§ INSTRUCTIONS TO FOLLOW
Scan the data below and report how many lines include the word "part". Nothing else is wanted.

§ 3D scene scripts
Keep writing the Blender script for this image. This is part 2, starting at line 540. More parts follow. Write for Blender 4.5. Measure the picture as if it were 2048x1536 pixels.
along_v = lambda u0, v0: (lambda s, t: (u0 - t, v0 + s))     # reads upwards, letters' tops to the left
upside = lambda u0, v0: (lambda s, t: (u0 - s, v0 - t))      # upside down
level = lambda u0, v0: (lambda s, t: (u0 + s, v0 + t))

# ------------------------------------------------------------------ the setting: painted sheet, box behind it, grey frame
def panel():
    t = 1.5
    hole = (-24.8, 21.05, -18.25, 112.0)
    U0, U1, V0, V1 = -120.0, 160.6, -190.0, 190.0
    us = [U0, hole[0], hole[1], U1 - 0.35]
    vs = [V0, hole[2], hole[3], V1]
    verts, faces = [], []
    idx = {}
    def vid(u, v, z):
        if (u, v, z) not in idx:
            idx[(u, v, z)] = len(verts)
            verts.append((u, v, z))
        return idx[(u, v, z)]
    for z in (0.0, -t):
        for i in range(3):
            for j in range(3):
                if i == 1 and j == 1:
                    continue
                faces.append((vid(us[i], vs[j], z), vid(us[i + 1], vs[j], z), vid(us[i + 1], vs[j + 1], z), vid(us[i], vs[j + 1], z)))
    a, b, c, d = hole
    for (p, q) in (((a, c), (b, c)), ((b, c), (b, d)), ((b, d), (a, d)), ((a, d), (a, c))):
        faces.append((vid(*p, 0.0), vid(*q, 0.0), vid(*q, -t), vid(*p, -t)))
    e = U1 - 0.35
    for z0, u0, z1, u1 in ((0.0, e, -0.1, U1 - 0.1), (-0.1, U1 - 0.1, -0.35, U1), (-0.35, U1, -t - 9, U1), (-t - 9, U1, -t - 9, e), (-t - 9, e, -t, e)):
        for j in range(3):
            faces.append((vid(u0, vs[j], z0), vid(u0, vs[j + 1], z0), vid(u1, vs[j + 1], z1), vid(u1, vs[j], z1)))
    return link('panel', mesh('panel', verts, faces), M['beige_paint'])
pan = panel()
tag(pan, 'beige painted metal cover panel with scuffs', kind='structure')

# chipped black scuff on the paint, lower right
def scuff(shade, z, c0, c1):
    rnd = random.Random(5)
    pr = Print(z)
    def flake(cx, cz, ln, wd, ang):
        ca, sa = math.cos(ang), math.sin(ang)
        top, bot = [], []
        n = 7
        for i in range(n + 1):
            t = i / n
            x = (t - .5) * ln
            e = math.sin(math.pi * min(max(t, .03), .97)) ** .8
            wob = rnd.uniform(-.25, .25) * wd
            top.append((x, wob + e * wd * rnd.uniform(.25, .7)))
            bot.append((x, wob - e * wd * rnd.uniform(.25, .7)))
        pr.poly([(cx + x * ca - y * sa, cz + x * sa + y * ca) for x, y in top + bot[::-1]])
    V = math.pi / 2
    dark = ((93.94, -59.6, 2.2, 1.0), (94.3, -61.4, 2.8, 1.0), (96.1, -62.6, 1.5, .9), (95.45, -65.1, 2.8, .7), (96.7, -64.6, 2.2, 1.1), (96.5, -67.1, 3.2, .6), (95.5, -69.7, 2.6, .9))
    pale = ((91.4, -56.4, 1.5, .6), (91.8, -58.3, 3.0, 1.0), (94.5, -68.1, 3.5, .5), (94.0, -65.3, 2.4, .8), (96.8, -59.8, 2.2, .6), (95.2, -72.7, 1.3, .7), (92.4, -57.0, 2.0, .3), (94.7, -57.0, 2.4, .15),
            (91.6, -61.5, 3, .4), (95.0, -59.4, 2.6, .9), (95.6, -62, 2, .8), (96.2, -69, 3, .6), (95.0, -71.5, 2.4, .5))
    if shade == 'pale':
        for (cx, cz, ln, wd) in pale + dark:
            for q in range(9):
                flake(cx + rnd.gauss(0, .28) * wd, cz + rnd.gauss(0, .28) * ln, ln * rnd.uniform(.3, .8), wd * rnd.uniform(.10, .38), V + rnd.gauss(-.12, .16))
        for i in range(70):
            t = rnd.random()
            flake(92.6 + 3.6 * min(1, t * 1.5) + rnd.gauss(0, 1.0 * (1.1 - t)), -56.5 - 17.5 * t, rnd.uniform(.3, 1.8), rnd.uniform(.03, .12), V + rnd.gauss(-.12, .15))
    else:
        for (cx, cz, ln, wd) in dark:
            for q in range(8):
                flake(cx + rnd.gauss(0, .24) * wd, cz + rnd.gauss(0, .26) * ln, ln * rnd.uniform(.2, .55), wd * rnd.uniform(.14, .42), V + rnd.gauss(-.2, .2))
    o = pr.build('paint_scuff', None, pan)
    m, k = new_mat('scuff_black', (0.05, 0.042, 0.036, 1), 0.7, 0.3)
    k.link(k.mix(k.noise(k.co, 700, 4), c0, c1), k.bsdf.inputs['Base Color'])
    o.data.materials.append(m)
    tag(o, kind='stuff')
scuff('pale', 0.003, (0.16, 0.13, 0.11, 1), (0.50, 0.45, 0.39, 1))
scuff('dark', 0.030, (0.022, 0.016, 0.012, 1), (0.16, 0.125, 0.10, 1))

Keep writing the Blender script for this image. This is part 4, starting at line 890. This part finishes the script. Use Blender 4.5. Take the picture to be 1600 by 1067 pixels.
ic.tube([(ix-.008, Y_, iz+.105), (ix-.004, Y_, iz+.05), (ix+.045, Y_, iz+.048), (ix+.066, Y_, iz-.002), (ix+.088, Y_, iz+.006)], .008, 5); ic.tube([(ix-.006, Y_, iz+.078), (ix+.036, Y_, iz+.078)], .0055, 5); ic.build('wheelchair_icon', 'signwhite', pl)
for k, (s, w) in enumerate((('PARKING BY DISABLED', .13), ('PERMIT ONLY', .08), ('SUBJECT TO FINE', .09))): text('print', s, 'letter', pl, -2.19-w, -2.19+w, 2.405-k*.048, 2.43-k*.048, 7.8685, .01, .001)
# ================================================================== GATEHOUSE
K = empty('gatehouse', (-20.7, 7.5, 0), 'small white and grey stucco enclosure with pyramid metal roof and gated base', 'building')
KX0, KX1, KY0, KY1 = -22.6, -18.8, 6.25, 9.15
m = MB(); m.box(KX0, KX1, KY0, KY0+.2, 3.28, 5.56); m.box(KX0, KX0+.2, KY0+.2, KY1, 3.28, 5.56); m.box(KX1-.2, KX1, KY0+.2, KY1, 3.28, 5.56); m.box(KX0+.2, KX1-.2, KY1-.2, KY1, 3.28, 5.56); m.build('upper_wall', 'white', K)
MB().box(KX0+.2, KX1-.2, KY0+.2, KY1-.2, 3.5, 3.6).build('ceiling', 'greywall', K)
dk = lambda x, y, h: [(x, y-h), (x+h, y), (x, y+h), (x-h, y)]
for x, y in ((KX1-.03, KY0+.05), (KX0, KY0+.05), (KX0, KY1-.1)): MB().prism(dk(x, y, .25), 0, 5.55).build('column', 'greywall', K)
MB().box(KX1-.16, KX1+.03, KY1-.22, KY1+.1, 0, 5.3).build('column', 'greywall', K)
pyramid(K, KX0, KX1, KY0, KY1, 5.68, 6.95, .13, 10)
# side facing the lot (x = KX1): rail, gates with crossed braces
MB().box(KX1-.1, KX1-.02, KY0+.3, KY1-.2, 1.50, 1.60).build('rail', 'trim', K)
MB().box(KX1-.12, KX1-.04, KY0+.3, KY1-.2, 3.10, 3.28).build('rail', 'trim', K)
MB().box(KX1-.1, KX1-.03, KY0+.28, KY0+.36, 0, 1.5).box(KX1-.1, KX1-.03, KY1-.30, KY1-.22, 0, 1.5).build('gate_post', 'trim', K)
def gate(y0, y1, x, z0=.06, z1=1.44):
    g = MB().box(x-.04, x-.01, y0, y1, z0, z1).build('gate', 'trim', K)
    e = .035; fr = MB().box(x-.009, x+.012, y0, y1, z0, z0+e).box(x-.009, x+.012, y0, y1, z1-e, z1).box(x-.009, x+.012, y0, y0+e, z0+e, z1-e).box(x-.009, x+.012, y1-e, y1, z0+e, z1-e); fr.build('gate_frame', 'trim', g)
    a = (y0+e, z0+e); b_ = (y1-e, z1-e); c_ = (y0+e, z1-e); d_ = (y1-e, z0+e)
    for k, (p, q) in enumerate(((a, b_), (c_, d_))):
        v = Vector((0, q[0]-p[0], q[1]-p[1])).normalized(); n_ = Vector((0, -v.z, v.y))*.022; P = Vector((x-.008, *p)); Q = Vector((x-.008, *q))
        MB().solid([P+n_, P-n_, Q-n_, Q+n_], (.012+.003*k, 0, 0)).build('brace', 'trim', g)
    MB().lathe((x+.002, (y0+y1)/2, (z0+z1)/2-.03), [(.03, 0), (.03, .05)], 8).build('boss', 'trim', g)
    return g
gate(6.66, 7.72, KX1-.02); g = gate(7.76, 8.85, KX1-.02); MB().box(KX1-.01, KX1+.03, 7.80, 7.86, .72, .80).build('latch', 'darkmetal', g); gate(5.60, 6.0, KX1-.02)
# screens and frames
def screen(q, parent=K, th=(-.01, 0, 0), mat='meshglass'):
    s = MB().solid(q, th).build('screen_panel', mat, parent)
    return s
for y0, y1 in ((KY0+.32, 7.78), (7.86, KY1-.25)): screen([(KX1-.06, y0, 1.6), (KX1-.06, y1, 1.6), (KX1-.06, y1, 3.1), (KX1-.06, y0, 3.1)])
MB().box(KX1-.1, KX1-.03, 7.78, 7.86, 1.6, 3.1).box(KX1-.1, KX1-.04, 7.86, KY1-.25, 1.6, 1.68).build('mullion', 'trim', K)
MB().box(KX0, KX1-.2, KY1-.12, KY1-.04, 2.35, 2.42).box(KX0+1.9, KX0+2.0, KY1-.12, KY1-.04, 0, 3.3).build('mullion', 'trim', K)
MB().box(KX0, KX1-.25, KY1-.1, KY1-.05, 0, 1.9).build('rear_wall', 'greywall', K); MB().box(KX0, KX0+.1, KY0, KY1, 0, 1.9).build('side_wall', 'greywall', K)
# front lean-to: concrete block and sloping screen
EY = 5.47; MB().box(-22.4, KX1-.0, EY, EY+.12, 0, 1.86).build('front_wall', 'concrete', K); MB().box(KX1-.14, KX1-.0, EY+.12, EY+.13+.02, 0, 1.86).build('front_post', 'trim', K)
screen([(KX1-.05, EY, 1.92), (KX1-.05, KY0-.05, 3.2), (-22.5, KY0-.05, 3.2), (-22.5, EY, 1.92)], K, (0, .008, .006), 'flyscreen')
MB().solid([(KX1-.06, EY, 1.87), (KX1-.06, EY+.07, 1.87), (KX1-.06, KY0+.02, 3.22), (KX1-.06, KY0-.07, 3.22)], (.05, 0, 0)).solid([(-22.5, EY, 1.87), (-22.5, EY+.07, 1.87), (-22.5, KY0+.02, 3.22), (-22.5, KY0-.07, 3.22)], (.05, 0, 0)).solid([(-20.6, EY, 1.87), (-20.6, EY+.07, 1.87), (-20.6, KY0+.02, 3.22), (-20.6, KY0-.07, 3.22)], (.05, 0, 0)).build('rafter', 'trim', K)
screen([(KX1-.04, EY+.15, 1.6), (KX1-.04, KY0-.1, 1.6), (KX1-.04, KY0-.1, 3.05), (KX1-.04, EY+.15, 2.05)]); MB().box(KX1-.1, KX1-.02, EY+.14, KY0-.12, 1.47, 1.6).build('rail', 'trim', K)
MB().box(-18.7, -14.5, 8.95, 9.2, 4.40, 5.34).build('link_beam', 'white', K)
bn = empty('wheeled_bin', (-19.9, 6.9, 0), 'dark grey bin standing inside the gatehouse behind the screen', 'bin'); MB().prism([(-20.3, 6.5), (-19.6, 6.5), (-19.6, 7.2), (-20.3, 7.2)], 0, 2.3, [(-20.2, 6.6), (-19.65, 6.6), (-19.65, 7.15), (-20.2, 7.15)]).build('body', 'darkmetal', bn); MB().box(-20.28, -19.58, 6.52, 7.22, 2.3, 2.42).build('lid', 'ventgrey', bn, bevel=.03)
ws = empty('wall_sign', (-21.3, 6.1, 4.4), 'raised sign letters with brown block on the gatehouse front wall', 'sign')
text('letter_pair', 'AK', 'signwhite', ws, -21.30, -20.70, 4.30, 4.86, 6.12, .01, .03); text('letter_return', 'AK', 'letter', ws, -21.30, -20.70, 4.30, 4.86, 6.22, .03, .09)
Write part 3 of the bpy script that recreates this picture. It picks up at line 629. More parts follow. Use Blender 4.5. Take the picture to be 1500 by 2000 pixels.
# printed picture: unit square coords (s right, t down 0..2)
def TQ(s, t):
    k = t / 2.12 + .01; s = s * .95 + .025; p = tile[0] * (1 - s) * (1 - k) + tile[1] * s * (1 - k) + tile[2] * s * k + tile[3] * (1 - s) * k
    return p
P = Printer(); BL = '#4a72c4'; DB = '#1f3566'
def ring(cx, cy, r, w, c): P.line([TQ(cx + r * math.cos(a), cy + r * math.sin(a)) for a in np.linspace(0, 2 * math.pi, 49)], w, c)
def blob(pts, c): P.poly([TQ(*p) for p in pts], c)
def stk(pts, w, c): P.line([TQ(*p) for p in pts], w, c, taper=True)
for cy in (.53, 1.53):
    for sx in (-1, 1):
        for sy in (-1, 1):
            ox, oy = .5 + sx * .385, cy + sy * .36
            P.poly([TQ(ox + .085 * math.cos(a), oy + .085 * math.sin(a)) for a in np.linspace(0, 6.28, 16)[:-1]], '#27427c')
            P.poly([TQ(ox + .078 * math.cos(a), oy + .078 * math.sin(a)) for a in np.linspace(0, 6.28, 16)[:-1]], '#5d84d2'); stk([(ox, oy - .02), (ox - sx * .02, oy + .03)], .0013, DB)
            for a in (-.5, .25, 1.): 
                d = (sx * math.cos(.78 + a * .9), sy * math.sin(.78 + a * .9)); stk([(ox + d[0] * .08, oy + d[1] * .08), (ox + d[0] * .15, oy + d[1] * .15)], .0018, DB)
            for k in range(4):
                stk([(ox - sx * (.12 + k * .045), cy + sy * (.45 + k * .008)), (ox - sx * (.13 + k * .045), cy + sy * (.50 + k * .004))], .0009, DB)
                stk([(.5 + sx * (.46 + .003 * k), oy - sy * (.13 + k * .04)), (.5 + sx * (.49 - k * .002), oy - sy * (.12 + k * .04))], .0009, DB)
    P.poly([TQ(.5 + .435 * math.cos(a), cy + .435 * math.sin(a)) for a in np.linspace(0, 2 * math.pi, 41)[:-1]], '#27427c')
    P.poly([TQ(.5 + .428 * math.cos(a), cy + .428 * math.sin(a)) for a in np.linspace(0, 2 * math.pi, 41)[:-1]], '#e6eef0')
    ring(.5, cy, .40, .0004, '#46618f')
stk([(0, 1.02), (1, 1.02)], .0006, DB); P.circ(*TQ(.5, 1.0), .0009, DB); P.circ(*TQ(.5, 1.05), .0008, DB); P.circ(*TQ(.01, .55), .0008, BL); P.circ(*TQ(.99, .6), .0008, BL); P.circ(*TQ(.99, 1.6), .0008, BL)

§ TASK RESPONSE
3